Es más bien la actitud más afirmativa que estamos en condiciones de pensar. Por lo mismo, declararse responsable no es un imperativo cuya legitimidad última derive de ningún tipo de trascendencia. Antes bien al contrario, se pretende uno de los gestos seculares por excelencia.
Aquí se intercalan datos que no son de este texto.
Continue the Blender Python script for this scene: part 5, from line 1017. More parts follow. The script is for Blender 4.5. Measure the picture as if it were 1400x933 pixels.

De ahí que aludiéramos antes a la promesa de la Modernidad, a la que nos atrevimos a definir como nuestra particular promesa constituyente, y tal vez ahora se entienda mejor la alusión, esto es, se vea más claro a dónde conduce. Es cierto que esa promesa siempre ha vivido amenazada por una mórbida y enfermiza querencia hacia la disolución y el caos que alguien podría pensar que es indisociable de la naturaleza humana. Pero tal vez la clave esté en otra parte. Tal vez lo que necesitáramos pensar es hasta qué punto tanta resistencia —tanta dificultad para cumplir lo largamente anunciado— no estará expresando en último término la envergadura del desafío ilustrado, la ambición del anhelo moderno. Vale la pena, aunque sea con carácter excepcional, reincidir en el argumento y en sus palabras3: quizá no haya habido en la historia fantasía más desatada, sueño más loco, que el de un mundo regido por los principios de la razón. Quizá nunca desvarió tanto el hombre como cuando aspiró a un futuro en el que las relaciones no vinieran determinadas por la riqueza o el dominio, ni el conocimiento nublado por la superstición. O acaso, simplemente, midió mal sus fuerzas y terminó pagando muy cara su arrogancia de enfrentarse a uno de los miedos más ancestrales de la humanidad, el miedo a hacerse cargo de las riendas de su propio destino. A declararse responsable de él, finalmente.

3.  Vid. mi «Prólogo» a M. Cruz (comp.), Tolerancia o barbarie (Barcelona, Gedisa, 1998).